The Who are coming to Louisville Saturday night, riding the tricked-out mod scooter of their epoch-defining rock opera
Should you go? From all accounts, yes. The first five sung notes of “Baba O’Reilly” still run from auditory cortex to ischium in a nanosecond. The men who first made them can still perform them well.
In the early 1980s, The Who played Rupp Arena on their “Farewell Tour,” and, gripped with panic, I hocked, scrambled and camped to get fourth row tickets. So I could feel that music.
The current show, with guitarist Pete Townshend and singer Roger Daltrey in fine form, brings all that power to bear in a focused format — a performance of the “rock opera” soundtrack to the film “Quadrophenia.” If the generation within generations that repetitively makes good ‘rock’ music (current age 12-74) has an Odyssey and an Iliad, it is The Who’s “Tommy” and “Quadrophenia.”

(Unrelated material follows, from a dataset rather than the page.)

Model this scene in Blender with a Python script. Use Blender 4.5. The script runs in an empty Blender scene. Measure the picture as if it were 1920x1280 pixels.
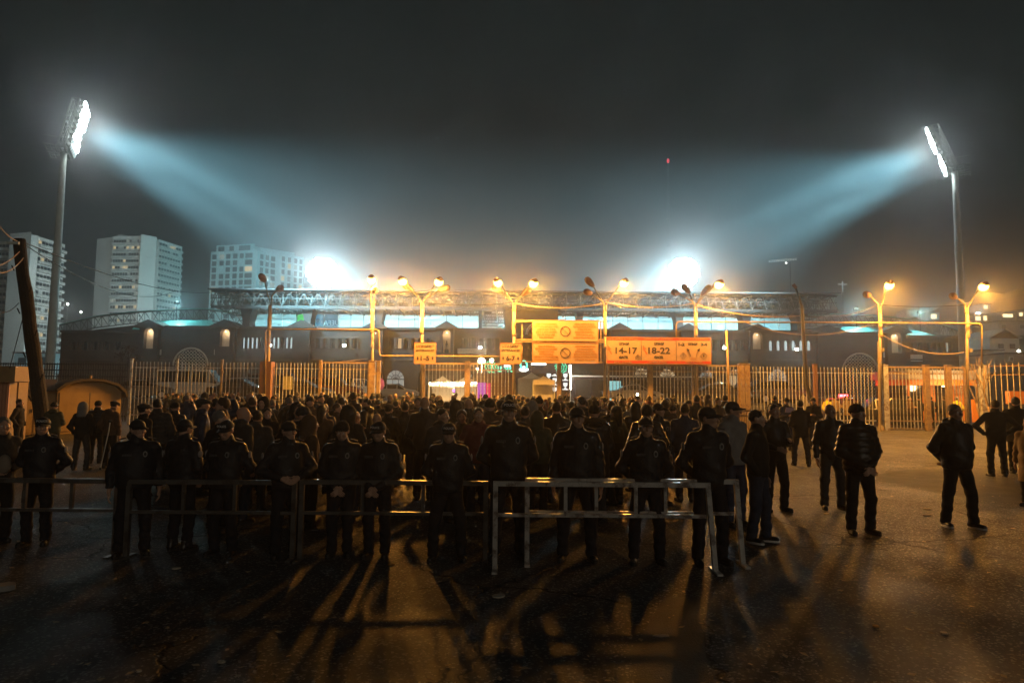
import bpy, bmesh, math, random
import numpy as np
from mathutils import Vector, Matrix, Euler, Quaternion
random.seed(7)
S = bpy.context.scene
COL = S.collection
R = math.radians
# ------------------------------------------------------------------ camera
FPX, CAMH = 1220.0, 1.93
PITCH, ROLL = 4.55, 0.45
cam = bpy.data.cameras.new('camera')
cam.sensor_width = 36.0
cam.lens = 36.0*FPX/1920.0
cam.clip_start, cam.clip_end = 0.1, 4000
CAM = bpy.data.objects.new('camera', cam); COL.objects.link(CAM)
CROT = Matrix.Rotation(R(90+PITCH), 3, 'X') @ Matrix.Rotation(R(ROLL), 3, 'Z')
CAM.matrix_world = Matrix.Translation((0, 0, CAMH)) @ CROT.to_4x4()
S.camera = CAM
def ray(px, py): return CROT @ Vector(((px-960)/FPX, (640-py)/FPX, -1.0))
def W(px, py, Y):                       # a place in the world seen at that spot, Y metres out
    d = ray(px, py); t = Y/d.y
    return Vector((d.x*t, Y, CAMH+d.z*t))
def WX(px, Y, py=700): return W(px, py, Y).x
def WZ(py, Y, px=960): return W(px, py, Y).z
def G(px, py):                          # the ground point seen there
    d = ray(px, py); t = -CAMH/d.z
    return Vector((d.x*t, d.y*t, 0.0))
# ------------------------------------------------------------------ night sky: low cloud over a lit town
wd = bpy.data.worlds.new('World'); S.world = wd; wd.use_nodes = True
nt = wd.node_tree; nt.nodes.clear()
out = nt.nodes.new('ShaderNodeOutputWorld')
sky = nt.nodes.new('ShaderNodeTexSky'); sky.sky_type = 'NISHITA'; sky.sun_disc = False
sky.sun_elevation = R(-4.0); sky.sun_rotation = R(200)
bg1 = nt.nodes.new('ShaderNodeBackground'); bg1.inputs[1].default_value = 0.02
nt.links.new(sky.outputs[0], bg1.inputs[0])
tc = nt.nodes.new('ShaderNodeTexCoord'); sx = nt.nodes.new('ShaderNodeSeparateXYZ')
nt.links.new(tc.outputs['Generated'], sx.inputs[0])
rp = nt.nodes.new('ShaderNodeValToRGB')
rp.color_ramp.elements[0].position = 0.0; rp.color_ramp.elements[0].color = (0.024, 0.032, 0.031, 1)
rp.color_ramp.elements[1].position = 0.75; rp.color_ramp.elements[1].color = (0.008, 0.0115, 0.0105, 1)
nt.links.new(sx.outputs[2], rp.inputs[0])
bg2 = nt.nodes.new('ShaderNodeBackground'); bg2.inputs[1].default_value = 0.5
nt.links.new(rp.outputs[0], bg2.inputs[0])
ad = nt.nodes.new('ShaderNodeAddShader')
nt.links.new(bg1.outputs[0], ad.inputs[0]); nt.links.new(bg2.outputs[0], ad.inputs[1])
nt.links.new(ad.outputs[0], out.inputs[0])
# ------------------------------------------------------------------ exposure and renderer
S.view_settings.view_transform = 'Standard'; S.view_settings.look = 'None'
S.view_settings.gamma = 1.0; S.view_settings.exposure = 0.0
S.view_settings.use_curve_mapping = False
cy = S.cycles
cy.max_bounces = 5; cy.diffuse_bounces = 2; cy.glossy_bounces = 2; cy.transmission_bounces = 3
cy.transparent_max_bounces = 12; cy.volume_bounces = 0
cy.sample_clamp_indirect = 2.0; cy.use_denoising = True
cy.caustics_reflective = False; cy.caustics_refractive = False
sun_l = bpy.data.lights.new('sun', 'SUN'); sun_l.energy = 0.20; sun_l.angle = R(15); sun_l.color = (1.0, .86, .66)
sun_o = bpy.data.objects.new('sun', sun_l); COL.objects.link(sun_o)      # faint night light, from behind the camera's right shoulder
sun_o.rotation_euler = Vector((-.45, .87, -.20)).to_track_quat('-Z', 'Y').to_euler()
# light levels
E_SODIUM, E_BEAM_NEAR, E_BEAM_FAR, E_SPILL = 4600.0, 5000000.0, 700000.0, 2400.0
HAZE_DENSITY, HAZE_ANISO = 0.0007, 0.05
HAZE_DENSITY_FORWARD, HAZE_ANISO_FORWARD = 0.0009, 0.93
C_SODIUM, C_FLOOD, C_SPILL = (1.0, 0.41, 0.06), (0.37, 0.84, 1.0), (0.85, 1.0, 0.95)
# ------------------------------------------------------------------ helpers
def lamp(name, kind, loc, energy, color, radius=0.15, parent=None, target=None, size=40, blend=0.5):
    l = bpy.data.lights.new(name, kind); l.energy = energy; l.color = color; l.shadow_soft_size = radius
    o = bpy.data.objects.new(name, l); COL.objects.link(o)
    loc = Vector(loc)
    if kind == 'SPOT':
        l.spot_size = R(size); l.spot_blend = blend
        o.rotation_euler = (Vector(target)-loc).to_track_quat('-Z', 'Y').to_euler()
    o.location = loc - (base_of(parent) if parent else Vector())
    if parent: o.parent = parent
    return o
def base_of(o):
    v = Vector()
    while o is not None:
        v = v + o.location; o = o.parent
    return v
MATS = {}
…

So, hey, Homer is performing the Iliad in Louisville, should I go?
The music of the The Who is a common denominator of those who would take the lesson to kick back at a system. When you look at “influencers” of the artists who create, startle, empower, often with a very different overall sound, you read the lists and on every one, embedded in entries ranging from jazz to world to punk to twee to noise: The Who.
This is not a nostalgia show. It is a performance of the classic texts of our time, as we define that time in our own musical slipstreams, timestamped as we happened into this club.
The Who: Quadrophenia and More. Feb. 16, Saturday. Louisville’s YUM! Center.